Faisal Kutty

Associate Professor of Legal Analysis, Writing, and Skills

Image - Professor Faisal Kutty

J.D., cum laude, University of Ottawa Faculty of Common Law, 1994
LL.M., Osgoode Hall Law School of York University, 2006
Ph.D. (on leave), Osgoode Hall Law School of York University

Member, Ontario Bar

Joined Southwestern Summer 2021


Faisal Kutty brings experience as an attorney, legal educator, and human rights activist. He comes to Southwestern after more than two decades of practice and teaching experience at Osgoode Hall Law School of York University in Toronto, Valparaiso University School of Law in Indiana, and the Dwayne O. Andreas School of Law at Barry University in Florida. In addition to teaching legal writing and analysis, he has taught comparative law, Islamic law, professional responsibility, and contract drafting. He also developed and taught a legal journalism course.  

Prof. Kutty graduated with distinction from the University of Ottawa Faculty of Law. While in law school, he served stints as the book reviews and articles editor of the flagship Ottawa Law Review. He also founded one of the first Muslim Law Students’ groups in North America.

Opting to establish his own practice after spending one year at a large Toronto firm following graduation, he founded and served as senior managing partner for what would grow to be an eight-lawyer firm when the academic bug bit and he pursued an LL.M. and a Ph.D. in law.
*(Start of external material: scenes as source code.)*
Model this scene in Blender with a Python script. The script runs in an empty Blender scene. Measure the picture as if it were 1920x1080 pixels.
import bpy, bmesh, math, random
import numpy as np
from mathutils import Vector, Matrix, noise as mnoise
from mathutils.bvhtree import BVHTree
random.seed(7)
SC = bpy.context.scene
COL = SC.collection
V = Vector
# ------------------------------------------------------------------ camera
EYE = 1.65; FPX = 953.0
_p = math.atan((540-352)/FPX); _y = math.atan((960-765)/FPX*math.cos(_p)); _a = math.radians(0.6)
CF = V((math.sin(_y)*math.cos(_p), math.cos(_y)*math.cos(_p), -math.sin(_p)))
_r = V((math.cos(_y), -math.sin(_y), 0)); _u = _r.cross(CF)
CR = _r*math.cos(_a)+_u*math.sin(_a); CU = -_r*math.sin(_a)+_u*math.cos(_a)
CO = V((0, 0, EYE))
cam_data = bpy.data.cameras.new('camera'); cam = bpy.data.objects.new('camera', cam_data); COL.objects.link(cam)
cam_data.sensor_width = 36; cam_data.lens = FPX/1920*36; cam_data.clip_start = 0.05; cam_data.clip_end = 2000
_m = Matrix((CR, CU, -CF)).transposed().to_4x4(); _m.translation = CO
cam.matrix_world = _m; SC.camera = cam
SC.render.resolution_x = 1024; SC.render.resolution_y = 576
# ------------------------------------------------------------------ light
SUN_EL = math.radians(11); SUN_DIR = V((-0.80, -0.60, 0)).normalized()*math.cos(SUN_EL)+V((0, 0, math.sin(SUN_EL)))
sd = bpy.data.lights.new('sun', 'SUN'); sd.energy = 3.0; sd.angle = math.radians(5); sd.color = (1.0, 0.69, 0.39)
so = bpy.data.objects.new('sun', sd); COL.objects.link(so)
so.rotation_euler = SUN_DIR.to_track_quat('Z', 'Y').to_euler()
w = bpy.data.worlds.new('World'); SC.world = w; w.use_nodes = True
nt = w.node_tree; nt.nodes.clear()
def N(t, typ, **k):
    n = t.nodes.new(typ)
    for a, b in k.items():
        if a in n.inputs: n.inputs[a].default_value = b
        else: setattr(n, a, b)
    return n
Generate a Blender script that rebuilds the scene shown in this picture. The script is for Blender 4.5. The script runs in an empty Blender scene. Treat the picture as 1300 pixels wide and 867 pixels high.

Prof. Kutty co-founded and then served many years as the legal counsel to the Canadian Muslim Civil Liberties Association. He subsequently helped co-found the Canadian chapter of the Council on American Islamic Relations (now renamed the National Council of Canadian Muslims). He served as vice-chair and legal counsel for this group during and after the tragic events of 9/11 when the Muslim community was singled out for profiling. Through these groups, Prof. Kutty was involved in many high-profile legal cases and constitutional challenges in Canada.

In preparation to get closer to Hollywood, he served as a Muslim culture consultant for the internationally acclaimed award-winning Canadian Broadcasting Corporation (CBC) sitcom Little Mosque on the Prairie.

“I have learned from my nearly three decades in the field that legal analysis and writing are inextricable from our profession. A sharp, analytical mind and strong writing are indispensable in pursuing a career as a transactional lawyer or a litigator.”

 Prof. Kutty’s research interests are both doctrinal and pedagogical. His academic articles have appeared in law reviews and peer-reviewed books. He currently serves on the editorial board of the Manchester Journal of Transnational Islamic Law. He previously served on the editorial board of the Arab Law Quarterly. He has published hundreds of op-eds in publications worldwide, including the Toronto Star, The National Post, The Globe and Mail, Chicago Tribune, Al Jazeera, Huffington Post, Arab News, Indian Express, etc.

He has testified as an expert on Islamic law, comparative law, and law and religion in Canadian, US, and European courts, including the Court of Justice of the European Union. Prof. Kutty has sat as an external Ph.D. examiner for Monash University. He previously served as chair of the Islamic Law Section of the AALS and as an executive of the international human rights law section. He has also served on the Diversity Committee of the Legal Writing Institute.

In 2007 he was invited by international human rights groups to monitor military trials in Egypt as an international trial observer. 

He has won numerous awards over the years, including the Valparaiso University Alumni Association Distinguished Teaching Award and the Martin Luther King Jr. award for promoting diversity. For the past twelve consecutive years, he has been included in The Muslim 500: The World’s Most Influential Muslims, published by the Royal Strategic Studies Institute, based in Amman, Jordan.  Professor Kutty was also nominated twice over the last few years by the editorial board of Canadian Lawyer as a finalist for the “Changemaker” category of the 25 Most Influential Lawyers in Canada. His TEDx talk on "Why Conversations Matter" has been well received.